Legally, the answers to these questions will ultimately come down to well-known results:

  1. If a song is freely available on the net (or on the radio or on a sound carrier), then - from a copyright point of view - anyone is allowed to listen to it, including a computer for training/data mining purposes. However, access to data mining may also be prohibited by the website operator (sec. 44b (3) UrhG), e.g. in the subscription/licence agreement or by technical protection measures (sec. 95a UrhG).
  2. No, AI-generated music does not enjoy copyright protection in Germany and the EU. Only humans, i.e. natural persons, can be creators of a work.
  3. Yes. If the original song was a protectable composition, the computer-generated adaptation does not change this. The original creator therefore remains the creator of the further versions. The respective transitions will be exciting.
  4. No, because you are not the author of the lyrics and therefore do not meet the registration requirements of the Collecting Society. But where there is no plaintiff, as here, there is no judge. And maybe the prompt already had work quality, then 3) is applicable.

Though it will be really exciting from an economic point of view, with the future creation of value with music. There will be upheavals here.

Contrary to all the prophecies of doom, neither the digitisation of music nor the extensive shift of use to streaming has permanently reduced the total revenues generated with music. On the contrary, revenues from recorded music have permanently increased. However, powerful new market participants have emerged with the internet (streaming) platforms. This centralisation in favour of large digital providers inevitably leads to the question of distributive justice and musical quality, which, however, would go beyond the scope given here.

With regard to so-called functional music (background music, or so called utility music), it can be stated in economic terms that its use will continue to increase. And the satisfaction of the associated needs will likely be better fulfilled by machine-generated acoustics than by humans. The algorithm will learn at which sounds the target group is most willing to buy, most empathetic or most calm. Why should a gym or a restaurant use artists music subject to GEMA levy when there are cheaper, more accurate alternatives. Few of us tailor our own clothes when there is a variety of pre-made clothing available at low prices.

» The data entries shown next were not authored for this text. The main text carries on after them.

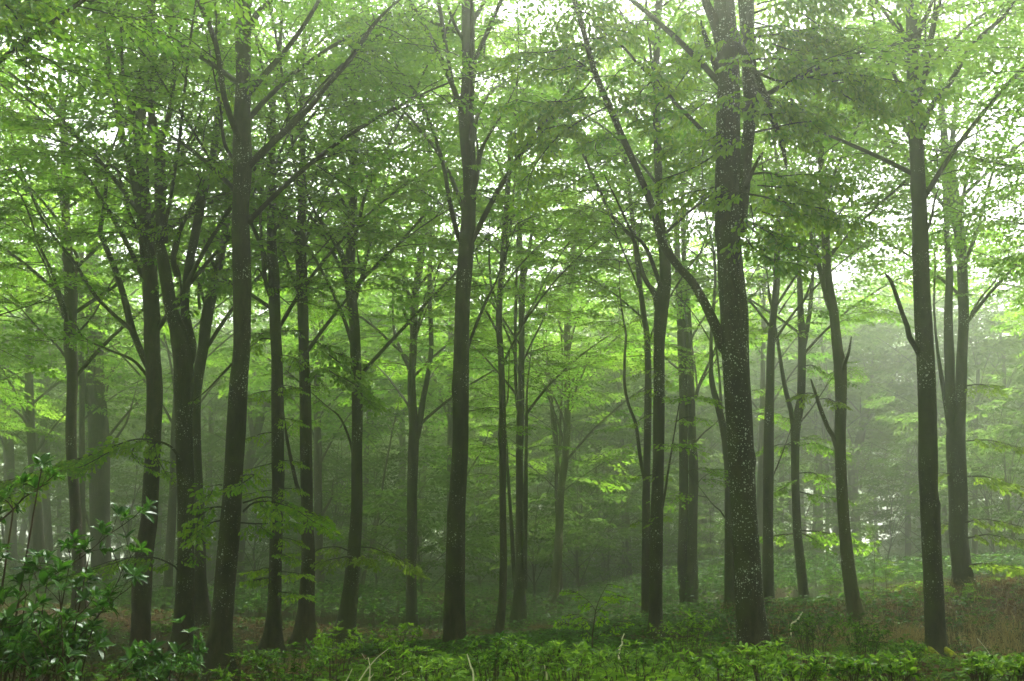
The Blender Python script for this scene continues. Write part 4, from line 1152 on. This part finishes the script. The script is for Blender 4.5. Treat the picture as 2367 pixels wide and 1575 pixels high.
def cover(name, pts, hts, lsz, kind, near, mats, label, cat, tint0=.5, sink=.1, stems=True, tints=None):
    mb = MB()
    gg = np.random.default_rng(len(pts))
    pick = gg.integers(8, size=len(pts))
    sh, nq = leaf_shape(near=near)
    for k in range(8):
        sel = np.where(pick == k)[0]
        if not len(sel):
            continue
        pos, dr, nr, lean = SG[kind][k]
        B = pts[sel]
        H = hts[sel]
        az = gg.uniform(0, 6.3, len(sel))
        c, s_ = np.cos(az), np.sin(az)
        Z = np.zeros_like(c)
        Rz = np.stack([np.stack([c, -s_, Z], -1), np.stack([s_, c, Z], -1), np.stack([Z, Z, Z + 1], -1)], 1)
        wd = np.clip(H, .25, .6)
        pp = pos[None] * np.stack([wd, wd, H], -1)[:, None]
        P = np.einsum('nij,nvj->nvi', Rz, pp) + B[:, None] - [0, 0, sink]
        D = np.einsum('nij,vj->nvi', Rz, dr)
        Nn = np.einsum('nij,vj->nvi', Rz, nr)
        L = lsz[sel][:, None] * gg.uniform(.7, 1.25, (len(sel), len(pos)))
        V = make_leaves(P.reshape(-1, 3), D.reshape(-1, 3), Nn.reshape(-1, 3), L.ravel(), sh)
        nn = V.shape[0] * V.shape[1] // 4
        ti = (np.full(len(sel), tint0) if tints is None else tints[sel])
        tn = np.clip(np.repeat(ti, len(pos) * nq) + gg.normal(0, .15, nn), 0, 1)
        mb.add(V.reshape(-1, 3), np.arange(nn * 4).reshape(-1, 4), 0, tn)
        if stems:
            k3 = 3
            f = np.array([0, .5, 1.0])
            tp = np.stack([lean[0] * f * f, lean[1] * f * f, f], 1)
            pp = tp[None] * np.stack([wd, wd, H], -1)[:, None]
            P = np.einsum('nij,nvj->nvi', Rz, pp) + B[:, None] - [0, 0, sink]
            th = np.array([0, 2.09, 4.19])
            off = np.stack([np.cos(th), np.sin(th), np.zeros(3)], 1) * .004
            Q = P[:, :, None] + off[None, None]
            bse = (np.arange(len(sel))[:, None, None] * k3 + np.arange(k3 - 1)[None, :, None]) * 3
            jj = np.arange(3)[None, None]
            j2 = (jj + 1) % 3
            mb.add(Q.reshape(-1, 3), np.stack([bse + jj, bse + j2, bse + 3 + j2, bse + 3 + jj], -1).reshape(-1, 4), 1)
    return tag(mb.build(name, mats), label, cat, kind='stuff')


def vnoise(x, y, s, seed):
    r_ = np.random.default_rng(seed)
    out = np.zeros_like(x)
    for k in range(6):
        a = r_.uniform(0, 6.3)
        f = r_.uniform(.6, 1.8) / s
        out += np.sin((x * math.cos(a) + y * math.sin(a)) * f + r_.uniform(0, 6.3))
    return out / 3.0


def scatter(n, y0, y1, margin=1.5, seed=0, p=1.0):
    r_ = np.random.default_rng(seed)
    y = (y0**(p + 1) + (y1**(p + 1) - y0**(p + 1)) * r_.uniform(0, 1, n))**(1 / (p + 1))
    x = r_.uniform(-1, 1, n) * (y * .535 + margin)
    return x, y


def zpts(x, y):
    z = np.concatenate([ground_z(x[i:i + 5000], y[i:i + 5000]) for i in range(0, len(x), 5000)])
    return np.stack([x, y, z], 1)


# brambles: tall bright mounds towards the viewer, lower and sparser farther back
x, y = scatter(26000, 6.0, 26, seed=1, p=.5)
nz = vnoise(x, y, 1.6, 5)
nl_ = vnoise(x, y, 5.0, 6)
pxs = 1183.5 + FPX * x / y
# bare, litter-strewn patch under the trees on the left and a thinner strip on the right
bare = ((pxs < 820) & (y > 15.5)).astype(float) * .75 + ((pxs > 1750) & (y > 11.5)).astype(float) * .5
keep = rng.uniform(0, 1, len(x)) < np.clip(.50 + .55 * nl_ + .45 * nz - bare - .3 * (pxs > 1850), .03, 1)
x, y, nz, nl_, pxs = x[keep], y[keep], nz[keep], nl_[keep], pxs[keep]
hts = np.clip(.62 + .34 * nz + .15 * nl_, .14, 1.1)
hts = hts * np.where(pxs > 1900, .7, 1.0)
pts = zpts(x, y)
# plants stay below the line of sight to the trunk feet: tallest nearest the viewer
ytop = np.where(pxs < 820, 1560, np.where(pxs < 1000, 1525, np.where(pxs > 1800, 1540, 1505))) + 30 * vnoise(x, y, 1.1, 8) + 22 * vnoise(x, y, .35, 12)
ytop = ytop + rng.uniform(-18, 55, len(x))
cap = CAMZ - y * (ytop - 1306) / FPX - pts[:, 2]
ok = (cap > .10) | (y > 15)
hts = np.clip(np.minimum(hts, np.where(y < 16.5, cap, .32)), .08, 1.0)
x, y, nz, nl_, pxs, pts, hts = (q_[ok] for q_ in (x, y, nz, nl_, pxs, pts, hts))
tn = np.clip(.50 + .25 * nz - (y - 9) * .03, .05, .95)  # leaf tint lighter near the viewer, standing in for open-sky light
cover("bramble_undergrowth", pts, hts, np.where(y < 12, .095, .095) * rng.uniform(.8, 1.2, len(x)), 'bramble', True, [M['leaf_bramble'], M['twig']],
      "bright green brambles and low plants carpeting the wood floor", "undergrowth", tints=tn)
x, y = scatter(52000, 22, 140, seed=2, p=.9)
nz = vnoise(x, y, 4, 7)
pxs = 1183.5 + FPX * x / y
keep = rng.uniform(0, 1, len(x)) < np.clip(.70 + .5 * nz + (pxs > 1300) * .3, .6, 1)
x, y, nz = x[keep], y[keep], nz[keep]
pts = zpts(x, y)
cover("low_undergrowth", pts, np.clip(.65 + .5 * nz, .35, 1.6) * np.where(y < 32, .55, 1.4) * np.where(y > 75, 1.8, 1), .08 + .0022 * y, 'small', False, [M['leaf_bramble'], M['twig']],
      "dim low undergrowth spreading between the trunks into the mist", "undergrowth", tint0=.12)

# reddish dead bracken and dock between the green on the right
x, y = scatter(15000, 11.5, 32, seed=4, p=.8)
pxs = 1183.5 + FPX * x / y
nz = vnoise(x, y, 1.3, 15)
keep = rng.uniform(0, 1, len(x)) < np.where(pxs > 1650, .55 + .5 * nz, np.where(pxs > 1000, .10 + .25 * nz, .22 + .3 * nz))
x, y, nz, pxs = x[keep], y[keep], nz[keep], pxs[keep]
cover("dead_bracken", zpts(x, y), rng.uniform(.08, .42, len(x)) * np.where(pxs > 1650, 1, .5), rng.uniform(.05, .10, len(x)), 'small', False, [M['litter'], M['straw']],
      "reddish brown dead bracken and stalks between the green plants", "dead plants", tint0=.5)
# fallen leaves
mb = MB()
x, y = scatter(42000, 9, 34, seed=3)
P = zpts(x, y) + [0, 0, .02]
r_ = np.random.default_rng(9)
P[:, 2] += r_.uniform(0, .05, len(P))
az = r_.uniform(0, 6.3, len(P))
V = make_leaves(P, np.stack([np.cos(az), np.sin(az), r_.normal(0, .3, len(P))], 1), np.stack([r_.normal(0, .4, len(P)), r_.normal(0, .4, len(P)), np.ones(len(P))], 1), r_.uniform(.05, .09, len(P)), leaf_shape(near=False)[0])
mb.add(V.reshape(-1, 3), np.arange(len(P) * 4).reshape(-1, 4), 0, r_.uniform(0, 1, len(P)))
tag(mb.build("fallen_leaves", [M['litter']]), "brown fallen beech leaves strewn over the wood floor", "leaf litter", kind='stuff')

# dry grass and bracken stalks, mostly on the right
mb = MB()
cl = [('K', 1170, 1290, .55), ('K', 1240, 1250, .45), ('K', 1100, 1280, .4), ('K', 640, 1240, .45), ('K', 430, 1340, .3), ('K', 1400, 1230, .4), ('K', 1340, 1230, .3), ('K', 1850, 1220, .3), ('K', 2050, 1330, .35),
      ('K', 2200, 1420, .35), ('K', 1750, 1480, .3), ('K', 2280, 1300, .4), ('K', 1900, 1080, .3), ('K', 2230, 1100, .35), ('K', 1000, 1060, .3), ('K', 1500, 1020, .2), ('K', 980, 1330, .3), ('K', 2100, 1180, .3), ('K', 780, 1330, .3),
      ('J', 1760, 1400, .3), ('J', 120, 1500, .25), ('I', 300, 1500, .3)]
CROP.update({'H': (0, 1175), 'I': (600, 1175), 'J': (1200, 1175), 'K': (1767, 1175)})
KS = 400 / 1568.0
for c_, cx_, cy_, hh in cl:
    ox, oy = CROP[c_]
    X, Y = ox + cx_ * KS, oy + cy_ * KS
    # march the pixel ray to the ground
    for d in np.arange(8, 45, .25):
        p, _ = pw(X, Y, d)
        if p[2] < ground_z(p[0], p[1])[0] + .02:
            break
    for k in range(110):
        b0 = p + [r_.normal(0, .22), r_.normal(0, .28), 0]
        b0[2] = ground_z(b0[0], b0[1])[0]
        H = hh * r_.uniform(.6, 1.5)
        ln = r_.normal(0, .35, 2) * H
        t_ = np.linspace(0, 1, 5)[:, None]
        q = b0 + np.array([ln[0], ln[1], 0]) * t_**2 + np.array([0, 0, H]) * t_ * (1 - .25 * t_)
        wdt = .0075 * (1 - t_ * .8)
        s_ = np.array([math.cos(k), math.sin(k), 0])
        a, b_ = q - s_ * wdt, q + s_ * wdt
        V = np.stack([a, b_], 1).reshape(-1, 3)
        i_ = np.arange(4)[:, None] * 2
        mb.add(V, np.hstack([i_, i_ + 1, i_ + 3, i_ + 2]), 0, np.full(4, r_.uniform(0, 1)))
tag(mb.build("dry_grass", [M['straw']]), "straw-coloured dry grass tufts scattered among the undergrowth", "dry grass", kind='stuff')


# ------------------------------------------------------------------ pixel traces in the four bottom crops
def tr2(s, d, drift=0):
    P, Rr, c = [], [], None
    L = []
    for tok in s.split():
        if tok in CROP:
            c = tok
            continue
        a = [float(q) for q in tok.split(',')]
        k = KS if c in 'HIJK' else CS
        L.append((CROP[c][0] + a[0] * k, CROP[c][1] + a[1] * k, (a[2] if len(a) > 2 else 5) * k))
    for i, (x_, y_, w_) in enumerate(L):
        p, m_ = pw(x_, y_, d * (1 + drift * i / max(1, len(L) - 1)))
        P.append(p)
        Rr.append(w_ * m_ / 2)
    return np.array(P), np.array(Rr)


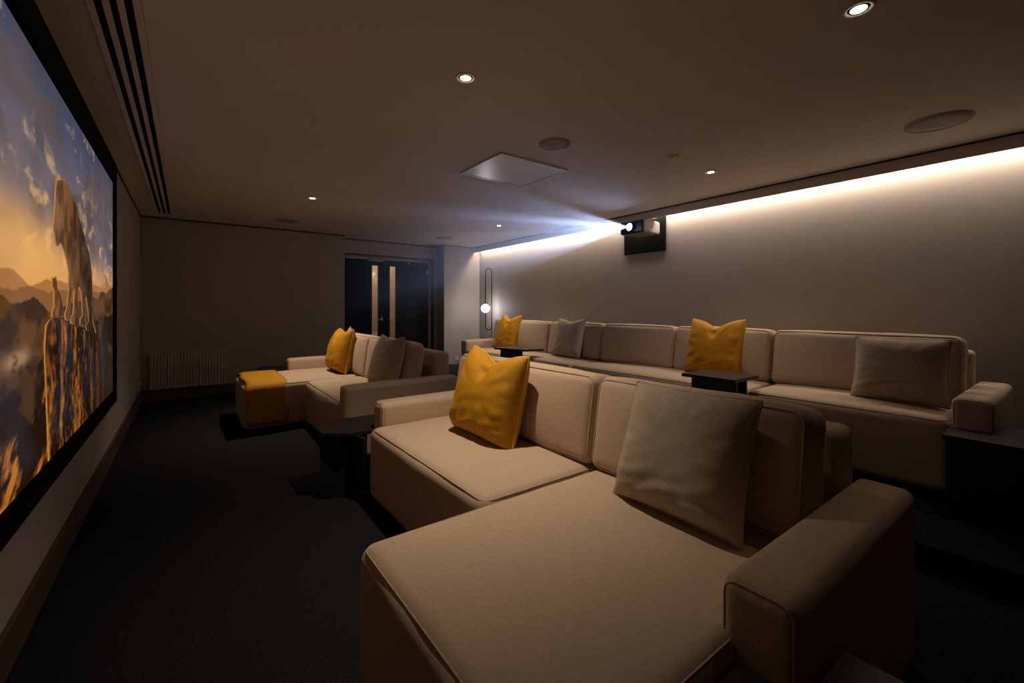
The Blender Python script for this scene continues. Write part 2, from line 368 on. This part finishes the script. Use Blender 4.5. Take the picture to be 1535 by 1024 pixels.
nt.links.new(nz.outputs[0], mr.inputs[0]); nt.links.new(mth(nt, 'MULTIPLY', gt, mr.outputs[0]), em.inputs['Strength'])
# haze density shaped to thin towards the screen, so it does not veil the picture
nh = hz.node_tree; th_ = nh.nodes.new('ShaderNodeTexCoord'); sh_ = nh.nodes.new('ShaderNodeSeparateXYZ'); nh.links.new(th_.outputs['Object'], sh_.inputs[0])
f_ = mth(nh, 'DIVIDE', mth(nh, 'SUBTRACT', sh_.outputs[0], .7), 3.5, True); nh.links.new(mth(nh, 'MULTIPLY', mth(nh, 'POWER', f_, 1.6), .22), vs.inputs['Density'])

# ---------------------------------------------------------------- cinema screen
t = thing('projection_screen', 'huge framed cinema screen on the left wall showing big cats on a rock at sunset', 'screen', (-.49, 2.96, 1.36))
SY0, SY1, SZ0, SZ1 = 1.58, 4.34, .60, 2.137
def SB(nm, y0, y1, z0, z1):
    return box(nm, .002, .062, y0 - 2.96, y1 - 2.96, z0 - 1.36, z1 - 1.36, M['frameb'], t, .003)
SB('frame_border', SY0 - .09, SY0, SZ0 - .09, SZ1 + .15); SB('frame_border', SY1, SY1 + .085, SZ0 - .09, SZ1 + .15)
SB('frame_border', SY0, SY1, SZ1, SZ1 + .15); SB('frame_border', SY0, SY1, SZ0 - .09, SZ0)
box('screen_backing', .002, .044, SY0 - 2.96, SY1 - 2.96, SZ0 - 1.36, SZ1 - 1.36, M['frameb'], t)
s_, c_ = math.sin(math.atan(.747)), math.cos(math.atan(.747))
NY, NZ = 560, 420
yy = np.linspace(SY0, SY1, NY); zz = np.linspace(SZ0, SZ1, NZ)
YY, ZZ = np.meshgrid(yy, zz)
def fromPix(u, v):     # point of the picture as read off the photo -> screen metres (y, z)
    r_ = (u - 767.5) / 651; x = c_ * r_ + s_; y = -s_ * r_ + c_; k = -.44 / x; return y * k, 1.21 - (v - 462) / 651 * k
rng = np.random.RandomState(3)
TAB = rng.rand(256, 256)
def vnoise(x, y):
    xi = np.floor(x).astype(int); yi = np.floor(y).astype(int); fx = x - xi; fy = y - yi; fx = fx * fx * (3 - 2 * fx); fy = fy * fy * (3 - 2 * fy)
    g = lambda a, b: TAB[a & 255, b & 255]
    return (g(xi, yi) * (1 - fx) + g(xi + 1, yi) * fx) * (1 - fy) + (g(xi, yi + 1) * (1 - fx) + g(xi + 1, yi + 1) * fx) * fy
def fbm(x, y, o=5):
    s = 0; a = .5; 
    for k in range(o): s = s + a * vnoise(x + 17 * k, y + 31 * k); x = x * 2.03; y = y * 2.03; a *= .5
    return s / (1 - .5 ** o)
def sst(a, b, x): q = np.clip((x - a) / (b - a), 0, 1); return q * q * (3 - 2 * q)
def mixc(A, B, k): return A * (1 - k[..., None]) + B * k[..., None]
c = lambda *v: np.array(v, float)
h = (ZZ - SZ0) / (SZ1 - SZ0); hx = (YY - SY0) / (SY1 - SY0)
# sky
col = mixc(c(232, 158, 88) + 0 * ZZ[..., None], c(176, 134, 108), sst(.44, .60, h))
col = mixc(col, c(112, 99, 104), sst(.52, .68, h)); col = mixc(col, c(72, 76, 98), sst(.72, .98, h))
col = mixc(col, c(112, 110, 122), sst(.6, 1, hx) * sst(.5, .62, h) * sst(.92, .7, h) * .5)
wx = YY * 1.5 + ZZ * .8; cl = fbm(wx * 1.5 + 3, ZZ * 5.0 + 9, 6); cl2 = fbm(YY * 7 + ZZ * 3 + 1, ZZ * 13 - YY * 3, 5); cl3 = fbm(YY * 3 + 21, ZZ * 7 + 2, 6)
col = mixc(col, c(98, 80, 80), sst(.44, .66, cl) * .75 * sst(.42, .55, h))
col = mixc(col, c(78, 66, 70), sst(.52, .72, cl3) * .5 * sst(.5, .6, h))
col = mixc(col, c(232, 176, 112), sst(.50, .68, cl2) * sst(.42, .56, cl3) * (1 - sst(.55, .95, h)) * .75)
col = mixc(col, c(208, 168, 128), sst(.60, .74, cl2) * sst(.48, .40, cl) * .65)
sun = np.exp(-(((YY - 2.1) / .9) ** 2 + ((ZZ - 1.42) / .15) ** 2)); col = mixc(col, c(252, 184, 98), np.clip(sun * .8, 0, 1))
# hills
def ridge(px, base, amp, sc, sd, colr, k=1.0):
    global col
    ys = [fromPix(*p) for p in px]; ys.sort(); line = np.interp(yy, [q[0] for q in ys], [q[1] for q in ys])
    line = line + (fbm(yy * sc + sd, yy * 0 + sd, 4) - .5) * amp
    m_ = sst(-.004, .004, line[None, :] - ZZ) * k
    col = mixc(col, colr, m_); return m_
depth = lambda a, b, sc, sd: a + (b - a) * fbm(YY * sc + sd, ZZ * sc * 1.3 + sd, 6)[..., None]
ridge([(0, 407), (25, 410), (50, 424), (75, 419), (110, 425), (140, 431), (170, 428)], 0, .05, 5, 2, c(176, 116, 66), .95)
ridge([(0, 424), (30, 430), (60, 438), (120, 440), (170, 440)], 0, .05, 4, 8, c(138, 90, 52), .9)
f1 = fbm(YY * 5 + 4, ZZ * 9 + 2, 6)
ridge([(0, 438), (25, 447), (50, 449), (75, 466), (120, 455), (145, 446), (170, 432)], 0, .06, 6, 5, mixc(c(104, 66, 34) + 0 * ZZ[..., None], c(62, 40, 24), sst(.35, .65, f1)), 1)
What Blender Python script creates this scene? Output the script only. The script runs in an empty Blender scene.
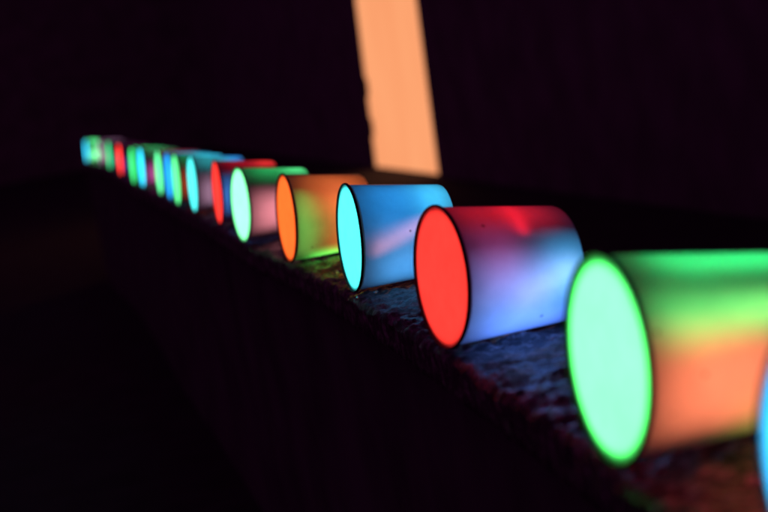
import bpy, bmesh, math, random
from mathutils import Vector, Matrix, noise

random.seed(4)
S = bpy.context.scene
COL = S.collection
PI = math.pi

# ------------------------------------------------------------------ helpers
def new_mat(name):
    m = bpy.data.materials.new(name)
    m.use_nodes = True
    nt = m.node_tree
    nt.nodes.clear()
    out = nt.nodes.new('ShaderNodeOutputMaterial')
    return m, nt, out

def node(nt, kind, **kw):
    n = nt.nodes.new(kind)
    for k, v in kw.items():
        if k.startswith('_'):
            setattr(n, k[1:], v)
        else:
            n.inputs[k.replace('0', ' ')].default_value = v
    return n

def link(nt, a, ao, b, bi):
    nt.links.new(a.outputs[ao], b.inputs[bi])

def ramp(nt, stops):
    r = nt.nodes.new('ShaderNodeValToRGB')
    while len(r.color_ramp.elements) < len(stops):
        r.color_ramp.elements.new(0.5)
    for e, (p, c) in zip(r.color_ramp.elements, stops):
        e.position = p
        e.color = (c, c, c, 1) if not hasattr(c, '__len__') else (*c, 1)
    return r

def mesh_obj(name, bm, mat, parent=None, smooth=True):
    bmesh.ops.recalc_face_normals(bm, faces=bm.faces)
    me = bpy.data.meshes.new(name)
    bm.to_mesh(me)
    bm.free()
    if smooth:
        for p in me.polygons:
            p.use_smooth = True
    me.materials.append(mat)
    o = bpy.data.objects.new(name, me)
    COL.objects.link(o)
    if parent is not None:
        o.parent = parent
    return o

def tag(o, label=None, cat=None, group=None, kind=None):
    for k, v in (('label', label), ('category', cat), ('group', group), ('kind', kind)):
        if v:
            o[k] = v
    return o

def empty(name, loc, rz=0.0):
    o = bpy.data.objects.new(name, None)
    o.empty_display_size = 0.02
    COL.objects.link(o)
    o.location = loc
    o.rotation_euler = (0, 0, rz)
    return o

def add_prism(bm, quad, normal, depth):
    """a flat polygon given by its corners, pushed by depth along normal"""
    n = Vector(normal).normalized() * depth
    a = [bm.verts.new(Vector(q)) for q in quad]
    b = [bm.verts.new(Vector(q) + n) for q in quad]
    bm.faces.new(a)
    bm.faces.new(b[::-1])
    for i in range(len(quad)):
        j = (i + 1) % len(quad)
        bm.faces.new((a[i], b[i], b[j], a[j]))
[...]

In terms of artist- and author-created music, AI will continue to establish itself as a support tool. In the process, new digital players will emerge in the market. In addition to the technically and/or creatively supporting platforms (such as emastered.com or databass.ai), there will also be market participants who document the creation process (cryptographically secured like fuse.space).

Only in this way will it ultimately be possible to answer the decisive question in a digitalised, AI-supported music world:

man or machine? Made by computer or by human being? Mine or yours?

Conclusion:

Since it is impossible to prevent AI providers from accessing musical Internet content for training purposes, the process must be regulated economically.

Insofar as copyright-protected works are used in the process, this is to be qualified as a new type of use. In future, an appropriate fee must be paid to the human authors for this (training) use.

If machine-generated music satisfies the needs of the recipients better than artist-created music, this is to be accepted.

In the case of copyrighted, man-made works, as with other globalized, digital processes, the shift will take place via the huge market players.

In terms of the technical part, the shift of value creation will take place towards the best music AI providers, in terms of the distribution part towards the streaming and social media platforms, and in terms of the human-creative part towards shooting stars and megastars. These stars will be able to adapt even more efficiently to the desires and needs of their fans (also thanks to AI). It will lead to a changed balance between technology and creation.